**EXERCISE INSTRUCTIONS**
Restate word for word the lines of the data below, from the first through the one that has "rng = np.random.default_rng(11)".

**DATA SECTION**
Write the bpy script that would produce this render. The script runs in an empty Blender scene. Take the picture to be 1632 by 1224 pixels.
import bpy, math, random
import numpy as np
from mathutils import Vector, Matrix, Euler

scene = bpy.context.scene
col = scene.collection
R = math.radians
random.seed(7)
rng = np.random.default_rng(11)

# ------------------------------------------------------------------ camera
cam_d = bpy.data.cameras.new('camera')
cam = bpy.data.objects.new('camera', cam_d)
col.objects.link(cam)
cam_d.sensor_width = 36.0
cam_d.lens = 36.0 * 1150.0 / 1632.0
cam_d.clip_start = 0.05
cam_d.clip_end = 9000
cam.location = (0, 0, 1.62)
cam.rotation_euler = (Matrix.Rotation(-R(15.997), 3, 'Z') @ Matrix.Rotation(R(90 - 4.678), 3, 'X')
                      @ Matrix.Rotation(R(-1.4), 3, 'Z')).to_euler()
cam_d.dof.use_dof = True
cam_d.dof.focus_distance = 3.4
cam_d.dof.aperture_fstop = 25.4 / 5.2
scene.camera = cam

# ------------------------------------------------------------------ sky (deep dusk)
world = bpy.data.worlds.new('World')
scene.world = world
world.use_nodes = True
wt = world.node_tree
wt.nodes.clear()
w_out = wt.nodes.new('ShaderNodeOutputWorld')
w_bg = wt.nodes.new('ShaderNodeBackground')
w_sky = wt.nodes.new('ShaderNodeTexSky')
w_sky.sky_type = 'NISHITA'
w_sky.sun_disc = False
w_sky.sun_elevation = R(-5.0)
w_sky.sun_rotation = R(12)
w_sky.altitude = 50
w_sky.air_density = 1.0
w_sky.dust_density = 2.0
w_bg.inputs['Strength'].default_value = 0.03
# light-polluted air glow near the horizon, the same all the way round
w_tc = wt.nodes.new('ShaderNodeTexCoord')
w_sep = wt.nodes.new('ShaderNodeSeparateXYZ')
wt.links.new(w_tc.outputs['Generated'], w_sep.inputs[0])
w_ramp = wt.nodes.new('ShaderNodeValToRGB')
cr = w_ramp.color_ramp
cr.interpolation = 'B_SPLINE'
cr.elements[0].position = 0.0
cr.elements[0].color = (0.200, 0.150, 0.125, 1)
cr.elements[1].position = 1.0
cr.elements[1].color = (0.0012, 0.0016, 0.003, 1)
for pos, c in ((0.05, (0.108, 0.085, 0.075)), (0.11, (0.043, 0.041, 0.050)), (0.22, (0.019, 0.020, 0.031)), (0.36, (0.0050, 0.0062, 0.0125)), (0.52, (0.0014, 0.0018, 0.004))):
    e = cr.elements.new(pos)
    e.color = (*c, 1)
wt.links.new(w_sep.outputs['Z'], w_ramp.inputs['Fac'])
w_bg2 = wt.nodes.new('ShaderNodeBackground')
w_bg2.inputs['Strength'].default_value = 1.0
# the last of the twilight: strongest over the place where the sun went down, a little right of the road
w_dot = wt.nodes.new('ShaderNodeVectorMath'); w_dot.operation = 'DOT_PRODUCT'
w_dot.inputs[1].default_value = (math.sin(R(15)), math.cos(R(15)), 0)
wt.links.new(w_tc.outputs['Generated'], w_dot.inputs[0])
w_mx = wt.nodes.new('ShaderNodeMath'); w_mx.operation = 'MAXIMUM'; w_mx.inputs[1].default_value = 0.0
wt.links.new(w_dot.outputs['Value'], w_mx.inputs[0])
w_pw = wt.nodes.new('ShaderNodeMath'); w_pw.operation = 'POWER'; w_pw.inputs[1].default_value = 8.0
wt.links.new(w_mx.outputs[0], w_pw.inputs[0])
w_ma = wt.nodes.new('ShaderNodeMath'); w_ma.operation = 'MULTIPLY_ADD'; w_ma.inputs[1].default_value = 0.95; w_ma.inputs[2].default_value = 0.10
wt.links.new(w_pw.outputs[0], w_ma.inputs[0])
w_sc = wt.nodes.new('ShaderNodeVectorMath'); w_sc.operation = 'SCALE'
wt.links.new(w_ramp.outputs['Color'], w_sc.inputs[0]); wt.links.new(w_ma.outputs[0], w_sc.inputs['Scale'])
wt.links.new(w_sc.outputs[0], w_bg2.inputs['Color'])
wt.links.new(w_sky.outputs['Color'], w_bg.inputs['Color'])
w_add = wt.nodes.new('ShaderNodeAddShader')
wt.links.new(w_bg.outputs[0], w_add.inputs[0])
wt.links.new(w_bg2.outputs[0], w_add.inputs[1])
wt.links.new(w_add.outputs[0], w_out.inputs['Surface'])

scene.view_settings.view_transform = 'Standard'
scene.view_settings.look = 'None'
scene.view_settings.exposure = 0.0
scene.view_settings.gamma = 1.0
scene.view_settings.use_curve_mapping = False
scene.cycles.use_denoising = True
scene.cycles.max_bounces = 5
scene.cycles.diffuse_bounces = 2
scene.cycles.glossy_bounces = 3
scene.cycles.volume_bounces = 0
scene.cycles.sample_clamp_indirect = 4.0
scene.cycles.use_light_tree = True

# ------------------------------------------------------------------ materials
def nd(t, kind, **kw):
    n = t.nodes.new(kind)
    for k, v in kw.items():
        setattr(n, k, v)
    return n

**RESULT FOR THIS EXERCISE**
Write the bpy script that would produce this render. The script runs in an empty Blender scene. Take the picture to be 1632 by 1224 pixels.
import bpy, math, random
import numpy as np
from mathutils import Vector, Matrix, Euler

scene = bpy.context.scene
col = scene.collection
R = math.radians
random.seed(7)
rng = np.random.default_rng(11)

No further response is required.